La noche antes, el viajero ha puesto en la maleta mudas limpias y bolsa de aseo. No se olvida tampoco de meter unos cuantos prejuicios sobre los lugares que proyecta visitar. Si piensa ir a Asturias, imposible no contar con la cordialidad y el arroz con leche. Mientras ordena los enseres, por la mente distraída del viajero cruzan la sidra y un hórreo. Con su equipaje de camisas planchadas y tópicos astures se pone en camino. Por qué será que nos gusta partir con al menos un esbozo de plan de viaje. Va en el instinto de lo seguro que todo hombre, no digamos toda mujer, llevan dentro.

Por culpa del dichoso afán de seguridad, en varias de esas giras otoñales que el viajero archiva en la memoria con precisión de relojero, no cumplió el itinerario que llevaba pensado. Unas veces fue en Ponferrada, otras por la costa cántabra, lo cierto es que siempre surgió algún lugareño, prudente consejero, que quitó las ganas de llegar con el coche hasta las entrañas de Asturias.

-"Mire usted, quiero ir hasta Cangas por Leitariegos,?".

-"Oiga, me gustaría estar en Tineo para la hora de comer. ¿Será posible con el tiempo como está?".

Y siempre, la advertencia juiciosa que me hizo desistir: que si la carretera con tantas curvas, que si la llovizna, el hielo o qué sé yo cuántas dificultades. El viajero se dejaba atenazar por la prudencia y viraba hacia sitios más despejados.

-"Déjelo para otra vez que vuelva usted por aquí, en primavera o verano".

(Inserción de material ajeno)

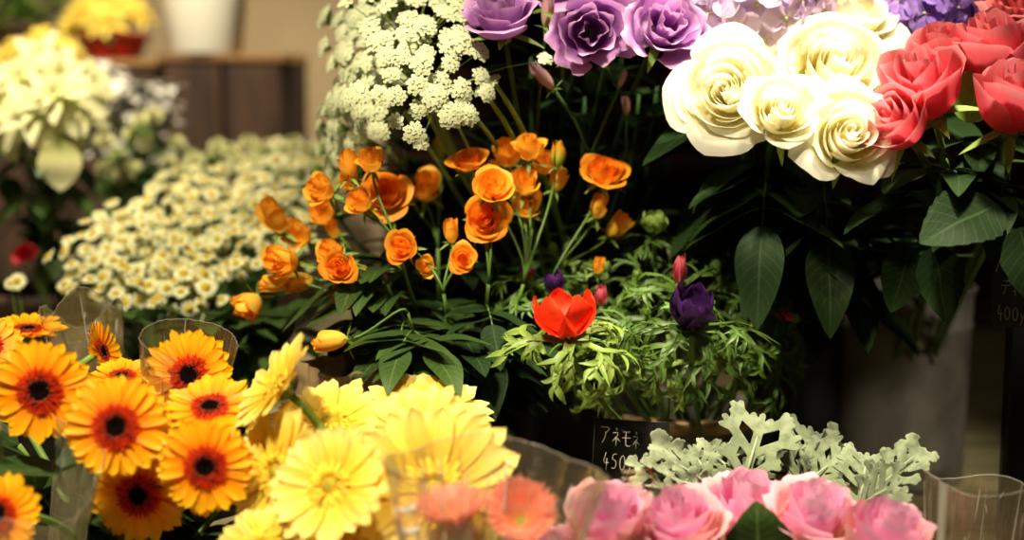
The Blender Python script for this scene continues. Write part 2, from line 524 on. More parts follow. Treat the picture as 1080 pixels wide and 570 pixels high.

Pero el viajero es hombre de otoño, de verdores húmedos y horizontes agrisados. Como la otra noche, cuando aparecimos en el Parador de Corias. Y, primera sorpresa. Sin ciudades populosas cerca, con noche destemplada de un martes de noviembre, no esperaba la ocupación más que aceptable del imponente Parador, ya de por sí hermosa sorpresa. Al día siguiente, con un sol tan solícito como inesperado, mis amigos asturianos me obsequiaron con una de esas jornadas que quedan doblemente impresas. En la retina, por hallazgos tan turbadores como Somiedo y Muniellos. En el corazón, por la afabilidad asturiana que te sale al paso, igual de infalible que la vaca roxa o que el teito.

Viajar -no me gusta lo de hacer turismo- por la cuenca del Narcea predispone para el encuentro con la mina y poblaciones lóbregas. Nada más lejos de la realidad. Cangas se presenta al visitante alegre y aseada, con una arquitectura cuidada que culmina en el bellezón de su Ayuntamiento. Hasta llegar al majestuoso edificio has debido atravesar una calle rebosante de vida y buen tono en transeúntes y negocios. De entre estos, me he encariñado con el de Antón Chicote, asturianín con una rara mezcla de nobleza y socarronería en sus ojos vivaces. Fue viceganador el bueno de Antón de un reñido concurso de gaiteros en el que sólo participaban dos. Y, cuando uno llega a Asturias con la sidra clavada en el prejuicio, se encuentra con la sorpresa -una más- de gente como Antón, o como mi entrañable Everardo, volcados en producir estupendos vinos. La afición ha calado y ya da sus buenos frutos. Lo corroboro.

La casualidad -aliada con mi querido José Luís Pertierra- me ha servido una sorpresa mayor. Uno, díscolo por naturaleza frente a los usos y maneras de hacer política los que en ella andan, ha visto en Cangas del Narcea un chispazo de novedad. Si fuera lo que se dice un pueblecito, no extrañaría el trato cercano vecinos-regidor. Pero no. Hablamos de un pueblo con hechuras de importancia, y no sólo por asomarse todos los días del año al mapa del tiempo de la televisión. Sin embargo, he visto, no una vez sino cuantas ha hecho falta (o sea, muchas), cómo un vecino cualquiera detiene en seco la marcha de un hombre joven y menudo de cuerpo, que no de espíritu, para dar o pedir cuentas sobre algún asunto personal. Ese hombre que no usa el cronómetro para hablar con el transeúnte, cuyo asunto personal lo ha fijado en su memoria con la grapa del interés, no es otro que el alcalde José Víctor Rodríguez.

En esta bendita tierra hay muchas cosas que salvar y proteger, desde el oso al urogallo. Ya se encargan los ecologistas. Yo solicito protección para la figura de un alcalde entusiasta y preparado -lo comprobé después- que hace de la política un servicio, un alcalde que siempre soñó con serlo. No para aplicar a su pueblo el molde de una ideología, sino para fabricar el molde con los problemas reales de sus vecinos. Hallazgo sorprendente, aunque no debiera serlo.

Con la sinfonía de helechos y robles, de amabilidad y belleza, ya contaba antes de llegar. Cangas y su alcalde pusieron el resto.